Nous avons le plaisir de publier ce jour un texte d'Henri Varech, jeune écrivain dont vous pouvez découvrir les écrits sur son blog intitulé "Les Carnets d'Henri Varech" avec comme sous-titre :"Chroniques effrontées d'un monde effondré".
par Henri Varech
Alors que je déambulais dans Lutèce flétrie, frayant mon chemin à travers les allées en travaux, je fus soudainement estourbi. Que voyais-je arriver, comme un vol de pourceaux hors des latrines natales ? Un groupe d’adolescents débraillés, dont la démarche dégingandée trahissait leur origine de classe. Pauvres ? Que nenni ! Des Nouveaux Riches, bien loin de la paléo-bourgeoisie des Messieurs Prudhomme bedonnant !
Quoique fort désagréable, cette entrevue fit poindre en moi le besoin d’éclaircir mes idées. Comment remédier à une telle désertion du style ?
Lorsque nous écoutons les lapalissades contemporaines, une chose reste frappante : la tenue constituerait une façade dont la partie cachée recèlerait une laideur morale. Qui n’a pas déjà entendu ce genre de fadaises ? « L’essentiel est invisible pour les yeux », le plus important, c’est l’intérieur..
Cette erreur funeste tire sa fons et origo à la fois d’un pseudo-platonisme et d’un christianisme mal compris. Celui-ci postulerait que le corps (soma), tombeau (sema) de l’âme, serait à négliger. Celui-là condamnerait sans vergogne l’apparence, sépulcre blanchi des pharisiens (Matthieu ; 23,27). Ces dualismes éculés, dichotomies factices ressassées ad nauseam par tous les orchidoclastes, se doivent d’être réfutés.
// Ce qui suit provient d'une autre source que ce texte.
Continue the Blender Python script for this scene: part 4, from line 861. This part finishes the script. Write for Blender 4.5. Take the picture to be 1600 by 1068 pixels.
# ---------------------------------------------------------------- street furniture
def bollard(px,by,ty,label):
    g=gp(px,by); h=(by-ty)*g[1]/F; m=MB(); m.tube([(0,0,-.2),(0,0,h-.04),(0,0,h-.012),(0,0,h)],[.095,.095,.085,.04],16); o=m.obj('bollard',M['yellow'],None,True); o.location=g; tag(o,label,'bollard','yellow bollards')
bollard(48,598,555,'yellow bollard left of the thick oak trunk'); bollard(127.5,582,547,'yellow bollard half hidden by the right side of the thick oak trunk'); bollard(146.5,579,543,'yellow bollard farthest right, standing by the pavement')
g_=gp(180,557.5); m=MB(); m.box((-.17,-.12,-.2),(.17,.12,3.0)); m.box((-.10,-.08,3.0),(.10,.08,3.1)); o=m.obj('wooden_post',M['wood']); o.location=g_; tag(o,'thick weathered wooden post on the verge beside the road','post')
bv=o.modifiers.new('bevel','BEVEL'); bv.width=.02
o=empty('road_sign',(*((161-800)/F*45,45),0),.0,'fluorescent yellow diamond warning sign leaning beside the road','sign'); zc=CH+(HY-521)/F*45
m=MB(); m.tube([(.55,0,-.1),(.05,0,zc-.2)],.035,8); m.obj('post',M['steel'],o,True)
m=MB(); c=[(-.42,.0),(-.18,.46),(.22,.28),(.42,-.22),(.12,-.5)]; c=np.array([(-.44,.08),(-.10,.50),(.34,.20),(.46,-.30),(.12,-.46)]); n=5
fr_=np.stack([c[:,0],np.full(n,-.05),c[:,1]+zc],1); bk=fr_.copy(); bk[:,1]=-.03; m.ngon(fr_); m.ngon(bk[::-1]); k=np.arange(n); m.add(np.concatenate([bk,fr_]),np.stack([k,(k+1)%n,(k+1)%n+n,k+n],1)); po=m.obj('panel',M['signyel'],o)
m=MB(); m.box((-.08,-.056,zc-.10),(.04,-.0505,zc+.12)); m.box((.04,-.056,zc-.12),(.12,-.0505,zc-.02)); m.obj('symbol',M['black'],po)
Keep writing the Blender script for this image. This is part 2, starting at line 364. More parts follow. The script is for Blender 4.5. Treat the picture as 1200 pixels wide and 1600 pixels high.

À rebours de ceux-ci, les Hellènes établissaient une équivalence heureuse entre d’une part l’éthique et d’autre part l’esthétique. Kalos Kai Agathos. Beau et Bon. Bien sûr, il convient ici de distinguer ce dernier de la gentillesse dont nous abreuvent les discours lénifiants. Pour un Grec, Bon correspond à Noble.
Prenons les synonymes de noble : racé, distingué, altissime.. En somme, un homme de qualité. Or, comment défendre ce terme, au moment où le règne de la quantité, au sens où l’entend Guénon, noie toute excellence dans les eaux glacées du calcul égoïste ?
Nous devons le faire, en nous remettant, stricto sensu, « en forme ». Loin du développement personnel ou de toute idéologie du bonheur, se plier à la forme revient à refuser l’ochlocratie amorphe. Recourir à elle nous fait retrouver l’essence, la détermination. Alors, libérés des idolâtres de la substance, du devenir-ectoplasme des hyliques en jogging, nous dessinerons un renouveau. Dessin et dessein d’une aube aristocratique.
Désormais, ne séparons plus le dedans du dehors, l’envers de l’endroit. Un phénomène, jusqu’au vêtement, reste une manifestation pleine et entière de l’être. Mise en lumière, exposition d’un foyer numineux, la forme s’apparente au fond remonté à la surface écrivait Hugo dans ses Proses philosophiques.
Enfin, récusons le lieu commun style=richesse. N'importe lequel d'entre nous peut reconnaître sur les anciennes photographies de familles ouvrières de magnifiques costumes, souvent plus élégants que ceux portés par nos élites mercantiles.
Ainsi, si le monde moderne avilit (Péguy), s’il néglige tout constamment, opposons-lui le style. Face aux sans-culottes de l’accoutrement, gardons un port de tête altier, des épaules dégagées, un torse bombé, une chemise avec cravate, et un pantalon en flanelle. Et surtout, gardons le comportement qui sied à cette vêture : maintenons ce calme olympien, celui du Lacédémonien dont parlait Baudelaire, car « l’éthique est l’esthétique du comportement » (Gómez Dávila).
Alors, à défaut « d’avoir la classe » aux yeux de nos concitoyens, nous ferons mieux : nous l’incarnerons.